Cliven, 74, faces conspiracy and weapons charges, the paper reported. He lead a 2014 standoff with the government over Nevada grazing rights that ended with federal agents backing down in the face of about 1,000 armed militiamen.

Ammon Bundy and 10 others were arrested in January in Oregon, most of them during a confrontation with the FBI and state police on a snow-covered roadside where a spokesman for the group, Robert "LaVoy" Finicum, was shot dead.
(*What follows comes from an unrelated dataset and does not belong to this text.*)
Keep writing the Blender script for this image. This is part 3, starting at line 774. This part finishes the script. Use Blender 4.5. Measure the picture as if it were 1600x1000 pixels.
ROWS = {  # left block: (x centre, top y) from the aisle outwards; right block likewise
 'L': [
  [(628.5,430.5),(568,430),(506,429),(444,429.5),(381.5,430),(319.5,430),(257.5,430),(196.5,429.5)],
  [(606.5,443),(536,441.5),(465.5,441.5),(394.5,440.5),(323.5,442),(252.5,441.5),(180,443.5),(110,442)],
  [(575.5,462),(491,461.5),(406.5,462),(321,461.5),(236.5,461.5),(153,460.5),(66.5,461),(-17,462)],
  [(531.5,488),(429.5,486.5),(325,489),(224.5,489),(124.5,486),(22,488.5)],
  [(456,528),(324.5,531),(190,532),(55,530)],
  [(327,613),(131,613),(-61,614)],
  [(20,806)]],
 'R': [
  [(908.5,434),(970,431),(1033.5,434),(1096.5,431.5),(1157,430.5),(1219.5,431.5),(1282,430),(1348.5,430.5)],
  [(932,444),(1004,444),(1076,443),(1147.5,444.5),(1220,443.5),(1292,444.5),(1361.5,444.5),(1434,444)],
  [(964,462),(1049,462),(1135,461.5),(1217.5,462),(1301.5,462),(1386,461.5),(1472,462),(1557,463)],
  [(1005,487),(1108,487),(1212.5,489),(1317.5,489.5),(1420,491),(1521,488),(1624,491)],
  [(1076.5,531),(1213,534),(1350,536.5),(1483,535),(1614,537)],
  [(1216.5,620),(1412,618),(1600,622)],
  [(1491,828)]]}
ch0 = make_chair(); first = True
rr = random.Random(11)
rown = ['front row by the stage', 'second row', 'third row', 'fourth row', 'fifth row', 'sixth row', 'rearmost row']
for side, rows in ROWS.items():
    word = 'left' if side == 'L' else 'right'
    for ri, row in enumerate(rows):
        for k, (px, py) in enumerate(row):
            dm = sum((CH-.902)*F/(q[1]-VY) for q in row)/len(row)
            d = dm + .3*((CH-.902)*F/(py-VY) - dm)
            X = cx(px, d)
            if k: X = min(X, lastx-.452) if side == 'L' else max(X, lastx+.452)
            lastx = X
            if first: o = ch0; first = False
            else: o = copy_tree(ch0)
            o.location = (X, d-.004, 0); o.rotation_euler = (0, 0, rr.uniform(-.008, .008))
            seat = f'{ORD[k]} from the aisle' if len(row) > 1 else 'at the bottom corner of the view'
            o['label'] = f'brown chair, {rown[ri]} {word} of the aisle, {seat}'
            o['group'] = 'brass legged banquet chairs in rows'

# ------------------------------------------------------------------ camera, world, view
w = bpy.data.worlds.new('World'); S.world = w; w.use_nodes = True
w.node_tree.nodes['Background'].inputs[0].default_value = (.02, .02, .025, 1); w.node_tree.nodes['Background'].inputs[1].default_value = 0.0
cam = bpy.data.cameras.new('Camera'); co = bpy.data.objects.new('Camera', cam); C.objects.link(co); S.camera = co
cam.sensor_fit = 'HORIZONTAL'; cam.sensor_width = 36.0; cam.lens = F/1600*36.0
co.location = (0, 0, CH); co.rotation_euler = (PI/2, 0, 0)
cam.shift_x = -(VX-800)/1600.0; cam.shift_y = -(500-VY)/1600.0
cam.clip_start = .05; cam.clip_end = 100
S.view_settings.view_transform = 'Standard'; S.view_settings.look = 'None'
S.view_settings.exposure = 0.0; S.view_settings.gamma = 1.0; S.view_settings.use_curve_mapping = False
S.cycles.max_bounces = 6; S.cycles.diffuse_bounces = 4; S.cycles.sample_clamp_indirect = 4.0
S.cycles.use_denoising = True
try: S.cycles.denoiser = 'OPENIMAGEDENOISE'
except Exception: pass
A 12th member of the group turned himself in to police in Arizona.

The FBI said its agents moved to contain the remaining four holdouts Wednesday evening after one of the occupiers drove an all-terrain vehicle outside the barricades previously set up by the self-styled militia members at the refuge.

FBI agents attempted to approach the driver, and he sped away back to the compound, after which federal agents "moved to contain the remaining occupiers by placing agents at barricades both immediately ahead of and behind" their encampment, the FBI said.

Until Wednesday, FBI and police had largely kept their distance from the buildings occupied by the militants, sealing off access to the refuge headquarters with roadblocks.

"However, we reached a point where it became necessary to take action" to ensure everyone's safety, Greg Bretzing, special agent in charge of the FBI in Oregon, said in a statement.

The fate of Bundy and other members of the group who remain in custody has been clouded by the four holdouts, who joined the protest after it started but have so far refused to leave. A judge has cited the continuing standoff as a major obstacle to the release of at least some of those who remain jailed on federal charges.